翌朝、宿の近くを散歩していると、ファーマーズマーケットに遭遇。
これはリトアニアの伝統菓子「シャコティス」。とげとげしい見た目が特徴的で、長さは特に決まっておらず、まちまち。後に買って食べてみると、歯ごたえがあった。味の方はバウムクーヘンに似ていて可もなく不可もなくといった印象で、のどが渇きそうな感じ。
露店の背後の建物には、インパクト大の壁面アート。有名な作品のようで、飛行機の機内誌でも見かけたほど。

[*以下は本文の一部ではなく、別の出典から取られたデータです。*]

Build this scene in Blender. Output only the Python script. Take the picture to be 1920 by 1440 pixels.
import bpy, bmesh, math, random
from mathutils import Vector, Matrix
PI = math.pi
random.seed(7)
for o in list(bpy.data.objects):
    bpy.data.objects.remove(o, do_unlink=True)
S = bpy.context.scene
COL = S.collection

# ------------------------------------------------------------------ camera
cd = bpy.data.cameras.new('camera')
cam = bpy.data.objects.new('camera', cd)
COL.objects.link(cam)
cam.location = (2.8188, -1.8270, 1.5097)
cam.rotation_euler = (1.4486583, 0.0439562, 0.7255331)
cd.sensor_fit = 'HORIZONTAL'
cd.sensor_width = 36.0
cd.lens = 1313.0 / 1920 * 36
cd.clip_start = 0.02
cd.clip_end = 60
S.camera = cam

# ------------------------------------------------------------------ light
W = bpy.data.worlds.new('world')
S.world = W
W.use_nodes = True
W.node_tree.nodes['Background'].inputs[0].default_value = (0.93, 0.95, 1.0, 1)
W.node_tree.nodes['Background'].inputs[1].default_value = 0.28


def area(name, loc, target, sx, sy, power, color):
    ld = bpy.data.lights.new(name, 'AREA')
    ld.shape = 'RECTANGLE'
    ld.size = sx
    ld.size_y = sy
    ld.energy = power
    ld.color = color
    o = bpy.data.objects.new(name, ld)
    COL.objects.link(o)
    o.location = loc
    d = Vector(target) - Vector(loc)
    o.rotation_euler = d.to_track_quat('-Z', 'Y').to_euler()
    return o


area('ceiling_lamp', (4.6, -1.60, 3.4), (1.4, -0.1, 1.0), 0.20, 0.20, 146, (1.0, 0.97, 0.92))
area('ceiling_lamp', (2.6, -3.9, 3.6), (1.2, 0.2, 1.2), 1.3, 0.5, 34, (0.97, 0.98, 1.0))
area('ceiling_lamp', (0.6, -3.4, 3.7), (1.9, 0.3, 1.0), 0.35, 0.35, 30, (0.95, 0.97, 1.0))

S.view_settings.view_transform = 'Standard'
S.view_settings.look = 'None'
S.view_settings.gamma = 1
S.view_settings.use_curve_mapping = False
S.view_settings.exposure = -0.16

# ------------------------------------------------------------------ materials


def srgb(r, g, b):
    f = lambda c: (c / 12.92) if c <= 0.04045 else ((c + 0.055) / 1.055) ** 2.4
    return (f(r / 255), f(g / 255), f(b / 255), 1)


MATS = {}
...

宿を出てバスターミナル方面に向かうと、別の建物でも壁面アートが描かれていた。
途中には、遠くまで見通せる、雰囲気のいい道路にも出くわした。
メインの通りの書店には、現地語訳された茂木健一郎の書籍も見かけた。日本語のタイトルは「生き甲斐」。どこか暗示的だった。
昼食の前、ケーブルカーに乗ろうと行ってみたものの長期休業中。前日の夕食といい、カウナスはどうもタイミングの合わないところが多かった。これも街との相性だろうか。
長距離バスでヴィリニュスに戻り、バックパックを置いていた宿に再びチェックイン。外に出て、街角でリトアニアの伝統飲料「ギラ」のスタンドを見かけたので買ってみた。
こうしたスタンドはロシア以来。このあたりの国々に共通した文化なのかもしれない。ギラを注ぐ腕のタトゥーが絵になっていた。
宿に戻り、先ほど買ったギラとともに軽めの夕食。まるで朝ご飯のよう。
出発の朝を迎えた。
友達と途中で別れ、チームシマ解散の危機がありながらも楽しんだバルト三国の道のりを踏みしめながら、空港行きの路線バス停留所に向かった。次の目的地はベラルーシ。首都ミンスクまで空路わずか35分なので、長距離バスで行けばいいものだが、空路でなければならない事情があった。
ヴィリニュスの空港に到着。外観は鉄道のターミナル駅かという立派さなのに、中は商業施設が少なく拍子抜け。
無事、出国手続きを終えてベラルーシ国営のべラヴィア航空の搭乗口へ。バルト三国とは違ってロシアと今でも緊密な関係を持つ旧共産圏、いろんな枕詞付きで語られることの多い謎の国。期待感は否が応でも高まった。